[title]
Ara Kafe’nin yanı başından kıvrılarak aşağı inen yol, sizi birkaç adım sonra Beyoğlu’nun en güzel köşelerinden birine ulaştırıyor. Yaz aylarında tepesindeki terasın da devreye girmesiyle üç kata yayılan Ziba, zamanla kendi kitlesini oluşturmuş bir bar. Öncelikle çaldıkları alternatif kulvardaki müzikler hep nefis, eller sürekli Shazam’a gidiyor. Serkan Aka imzalı iç mekan tasarımı sayesinde barın etrafında takılırken sanat yönetmenliği başarılı bir filmin setinde geziniyor gibisiniz. Sokaktaki masalarının yerleri sabit değil, birbirini tanıyan arkadaş grupları denk geldiğinde, çalışanlar masaları birleştirmek için yardıma gelmeye hazır. Bir mekanın ruhunu anlamak için müşterilerin yüz ifadelerini incelemek ipucu verebilir. Ziba’ya gelenlerin niyetinin dostlarını görmek, efkar dağıtmak ve muhabbetle neşelenmek olduğu doğal gülümsemelerinden anlaşılıyor. Tabii, burası bir müdavim mekanı olduğu için aklınızda yer etmiş birini tekrar görmeye de gidebilirsiniz.

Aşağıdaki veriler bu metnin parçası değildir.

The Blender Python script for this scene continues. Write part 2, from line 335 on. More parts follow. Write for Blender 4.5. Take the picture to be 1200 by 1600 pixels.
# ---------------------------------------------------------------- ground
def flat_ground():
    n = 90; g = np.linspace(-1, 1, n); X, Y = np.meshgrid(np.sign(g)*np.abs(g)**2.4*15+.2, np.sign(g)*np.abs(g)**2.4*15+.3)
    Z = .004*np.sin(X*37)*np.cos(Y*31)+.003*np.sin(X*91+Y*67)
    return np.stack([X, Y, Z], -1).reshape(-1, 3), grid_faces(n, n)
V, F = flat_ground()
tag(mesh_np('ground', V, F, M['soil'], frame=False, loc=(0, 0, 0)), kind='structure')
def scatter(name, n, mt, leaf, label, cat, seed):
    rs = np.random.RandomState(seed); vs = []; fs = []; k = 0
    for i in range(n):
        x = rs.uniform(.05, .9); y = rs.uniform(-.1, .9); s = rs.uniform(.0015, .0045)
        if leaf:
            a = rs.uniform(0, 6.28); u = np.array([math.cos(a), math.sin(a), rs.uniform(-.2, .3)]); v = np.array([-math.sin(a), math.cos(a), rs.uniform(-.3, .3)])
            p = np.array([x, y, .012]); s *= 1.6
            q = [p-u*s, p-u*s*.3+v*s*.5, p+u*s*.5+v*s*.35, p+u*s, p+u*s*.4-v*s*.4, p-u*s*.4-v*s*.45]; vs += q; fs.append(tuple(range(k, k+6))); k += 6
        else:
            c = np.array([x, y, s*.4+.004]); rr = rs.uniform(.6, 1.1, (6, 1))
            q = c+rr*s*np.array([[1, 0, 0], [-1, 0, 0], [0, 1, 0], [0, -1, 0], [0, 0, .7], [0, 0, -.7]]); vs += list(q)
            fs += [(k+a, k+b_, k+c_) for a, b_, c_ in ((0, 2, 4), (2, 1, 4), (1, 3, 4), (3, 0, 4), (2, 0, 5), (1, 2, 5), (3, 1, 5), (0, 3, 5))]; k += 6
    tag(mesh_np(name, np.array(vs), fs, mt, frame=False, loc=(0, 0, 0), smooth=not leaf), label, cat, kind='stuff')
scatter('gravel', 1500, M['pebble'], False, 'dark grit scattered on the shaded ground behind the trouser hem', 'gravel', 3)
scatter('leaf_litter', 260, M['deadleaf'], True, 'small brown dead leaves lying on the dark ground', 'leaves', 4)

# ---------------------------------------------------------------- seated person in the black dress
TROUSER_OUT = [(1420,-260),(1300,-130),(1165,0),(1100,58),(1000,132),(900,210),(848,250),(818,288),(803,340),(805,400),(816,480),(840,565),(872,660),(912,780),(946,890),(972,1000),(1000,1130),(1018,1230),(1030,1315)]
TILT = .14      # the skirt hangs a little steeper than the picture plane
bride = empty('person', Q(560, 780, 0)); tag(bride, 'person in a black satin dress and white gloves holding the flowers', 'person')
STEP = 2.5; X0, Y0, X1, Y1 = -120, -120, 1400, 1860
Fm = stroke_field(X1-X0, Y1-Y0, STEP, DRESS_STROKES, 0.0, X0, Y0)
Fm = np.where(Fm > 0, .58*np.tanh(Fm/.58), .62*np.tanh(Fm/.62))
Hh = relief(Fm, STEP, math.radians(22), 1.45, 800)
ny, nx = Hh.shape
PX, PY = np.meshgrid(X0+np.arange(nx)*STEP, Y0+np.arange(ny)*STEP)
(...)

Ortamı nasıl? Hayatını oturtmaya başlamış ama gençliğini yaşamayı ihmal etmeyen nazik, rahat ve çekici bir kitle. Kozmopolit ve LGBTİ dostu.
Ne zaman gitmeli? Akşamüstünden itibaren canınız ne zaman çekerse.
İçecek menüsü nasıl? Ayakta takılıp sohbet edenler genelde şişe bira tercih ediyor.